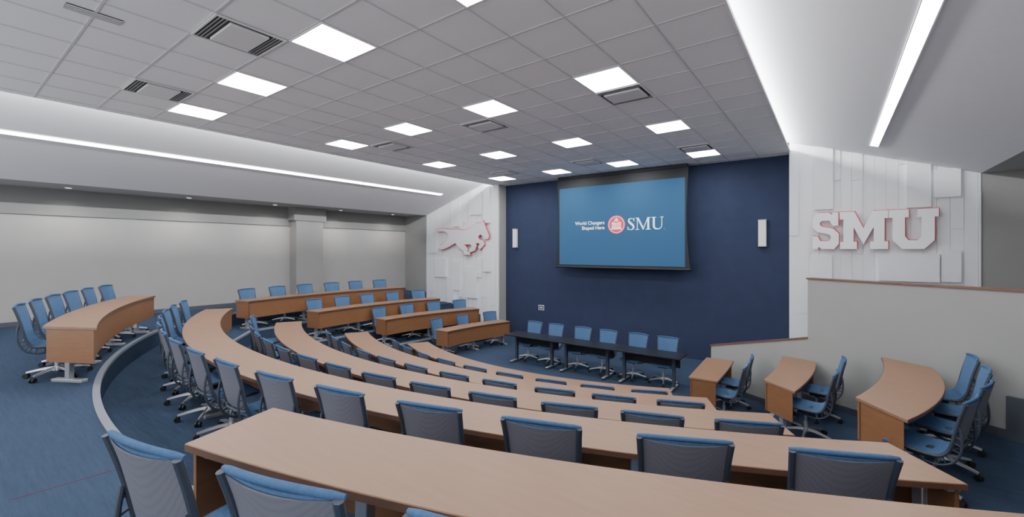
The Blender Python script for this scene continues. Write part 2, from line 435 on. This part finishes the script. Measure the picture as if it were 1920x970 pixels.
def cr(pts, n=6):
    out=[]
    for i in range(len(pts)-1):
        p0=pts[max(i-1,0)];p1=pts[i];p2=pts[i+1];p3=pts[min(i+2,len(pts)-1)]
        for k2 in range(n):
            s=k2/n
            out.append(tuple(.5*((2*b)+(-a+c)*s+(2*a-5*b+4*c-d)*s*s+(-a+3*b-3*c+d)*s**3) for a,b,c,d in zip(p0,p1,p2,p3)))
    out.append(tuple(pts[-1])); return out
def rib_add(mb, pts, ox, oz, sc, y=YT, d=.003):
    A,B = ribbon(cr(pts))
    for i in range(len(A)-1):
        q=[A[i],A[i+1],B[i+1],B[i]]
        mb.yprism([(ox+x*sc,oz+z*sc) for x,z in q], y-d, y)
# serif wordmark
mb = MB(); h = .335; zb = 2.235
def R_(ox, x0, z0, x1, z1): mb.yprism([(ox+x0*h,zb+z0*h),(ox+x1*h,zb+z0*h),(ox+x1*h,zb+z1*h),(ox+x0*h,zb+z1*h)], YT-.003, YT)
def Q_(ox, pts): mb.yprism([(ox+x*h,zb+z*h) for x,z in pts], YT-.003, YT)
ox = -4.70
rib_add(mb, [(.58,.74,.02),(.52,.9,.04),(.34,.975,.05),(.16,.9,.10),(.13,.74,.14),(.26,.59,.17),(.42,.45,.17),(.55,.28,.14),(.5,.1,.10),(.32,.025,.05),(.13,.08,.04),(.05,.26,.02)], ox, zb, h)
R_(ox,.56,.72,.60,1.0); R_(ox,.03,.0,.07,.28)
ox = -4.70+.72*h
R_(ox,.12,0,.17,1); R_(ox,0,0,.3,.04); R_(ox,0,.96,.24,1); Q_(ox,[(.1,1),(.26,1),(.70,.12),(.63,0)]); Q_(ox,[(.60,0),(.66,0),(1.08,1),(1.02,1)])
R_(ox,1.0,0,1.15,1); R_(ox,.87,0,1.28,.04); R_(ox,1.0,.96,1.28,1)
ox = -4.70+2.06*h
R_(ox,.12,.3,.27,1); R_(ox,0,.96,.39,1); R_(ox,.82,.3,.87,1); R_(ox,.70,.96,.99,1)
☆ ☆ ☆
▸ **PROBLEM REQUIREMENTS**
Write out the full listing verbatim, excluding its pictures.

▸ **OUTPUT**
The Blender Python script for this scene continues. Write part 2, from line 435 on. This part finishes the script. Measure the picture as if it were 1920x970 pixels.
def cr(pts, n=6):
    out=[]
    for i in range(len(pts)-1):
        p0=pts[max(i-1,0)];p1=pts[i];p2=pts[i+1];p3=pts[min(i+2,len(pts)-1)]
        for k2 in range(n):
            s=k2/n
            out.append(tuple(.5*((2*b)+(-a+c)*s+(2*a-5*b+4*c-d)*s*s+(-a+3*b-3*c+d)*s**3) for a,b,c,d in zip(p0,p1,p2,p3)))
    out.append(tuple(pts[-1])); return out
def rib_add(mb, pts, ox, oz, sc, y=YT, d=.003):
    A,B = ribbon(cr(pts))
    for i in range(len(A)-1):
        q=[A[i],A[i+1],B[i+1],B[i]]
        mb.yprism([(ox+x*sc,oz+z*sc) for x,z in q], y-d, y)
# serif wordmark
mb = MB(); h = .335; zb = 2.235
def R_(ox, x0, z0, x1, z1): mb.yprism([(ox+x0*h,zb+z0*h),(ox+x1*h,zb+z0*h),(ox+x1*h,zb+z1*h),(ox+x0*h,zb+z1*h)], YT-.003, YT)
def Q_(ox, pts): mb.yprism([(ox+x*h,zb+z*h) for x,z in pts], YT-.003, YT)
ox = -4.70
rib_add(mb, [(.58,.74,.02),(.52,.9,.04),(.34,.975,.05),(.16,.9,.10),(.13,.74,.14),(.26,.59,.17),(.42,.45,.17),(.55,.28,.14),(.5,.1,.10),(.32,.025,.05),(.13,.08,.04),(.05,.26,.02)], ox, zb, h)
R_(ox,.56,.72,.60,1.0); R_(ox,.03,.0,.07,.28)
ox = -4.70+.72*h
R_(ox,.12,0,.17,1); R_(ox,0,0,.3,.04); R_(ox,0,.96,.24,1); Q_(ox,[(.1,1),(.26,1),(.70,.12),(.63,0)]); Q_(ox,[(.60,0),(.66,0),(1.08,1),(1.02,1)])
R_(ox,1.0,0,1.15,1); R_(ox,.87,0,1.28,.04); R_(ox,1.0,.96,1.28,1)
ox = -4.70+2.06*h
R_(ox,.12,.3,.27,1); R_(ox,0,.96,.39,1); R_(ox,.82,.3,.87,1); R_(ox,.70,.96,.99,1)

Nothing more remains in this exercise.